Eurocities Pulse Mayors Survey 2025 is a state-of-cities report published by Eurocities, drawing on an online survey of mayors from the network’s member cities. The publication includes contributions from Eurocities leadership (including President Mathias De Clercq, Mayor of Ghent, and Secretary General André Sobczak) and guest essays from EU and research figures, including Raffaele Fitto (European Commission), Kata Tüttő (European Committee of the Regions), Matthew Baldwin (European Commission Housing Task Force) and Charlotte Halpern (Sciences Po). It compiles findings from 86 responses from mayors in 26 European countries, based on nine open-ended and 13 closed questions collected between December 2024 and February 2025.
The survey frames European cities as central actors in delivering climate action, mobility transformation, social cohesion and housing solutions, while facing tightening fiscal conditions and geopolitical uncertainty. It also adopts a format inspired by Eurobarometer-style pulse checks, presenting aggregate and (where specified) regionally disaggregated results, and highlighting recurring requests for stronger multi-level governance and more direct EU support for city priorities.
Climate action remains the leading priority for 2025 for the third year in a row, selected by 63% of mayors as a top priority. Affordable housing rises to second place, selected by 33% as a top priority and by more than one in three mayors overall among their leading concerns. Social inclusion and equity remains close behind (34%), while urban planning and infrastructure is cited by 30%, and economic recovery and attractiveness rises to 27%. The report also notes a shift in prominence for affordable housing: it is the number-one priority for one in six mayors, twice as many as in the previous year.
Housing affordability is presented as a deepening Europe-wide challenge. Over one in three mayors (39%) report that housing costs are unaffordable in their city, while only 14% say housing remains affordable; 47% place their city in a “moderate/at risk” category. The report highlights severe pressures in parts of Southern and Western Europe, citing cities such as Barcelona (rated the most unaffordable in the survey), with other large metropolitan areas such as Amsterdam and Zurich also in the “unaffordable” range.
Mayors identify the main drivers of housing unaffordability as demand exceeding supply (76%), rising construction costs (71%) and limited land availability (60%). Additional drivers cited include speculative investment (29%), short-term rentals (25%) and regulatory constraints (26%). The report also notes city-specific shocks affecting supply and demand, such as rapid population increases linked to displacement and refugee arrivals, or sudden destruction of housing stock following disasters.
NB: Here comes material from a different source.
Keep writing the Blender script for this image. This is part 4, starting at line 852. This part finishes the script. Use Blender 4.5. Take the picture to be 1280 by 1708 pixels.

In response, mayors prioritise increasing the supply of affordable housing: 93% place it among their top three housing development priorities, and 47% rank it as their top priority. Other commonly selected priorities include reducing the housing cost burden for vulnerable groups (69% in top three), expanding social housing stock (76% in top three; 32% rank it as top), and improving housing quality and sustainability (47% in top three). Examples referenced include tighter regulation of short-term rentals and strategies that combine affordability with energy-efficient renovation of existing stock.
On EU support, the strongest request is for more direct EU budget resources for housing, ranked as the top priority by 56% of mayors. Mayors also call for EU incentives that make it easier for national governments to invest in housing by easing budgetary constraints (25%), and for improved availability and access to European Investment Bank loans (12%). The report emphasises barriers cities face in practice, including administrative complexity, fragmented funding instruments, and unstable or quickly exhausted funding envelopes, and links these concerns to the forthcoming European Affordable Housing Plan and the European Commission’s housing consultation work.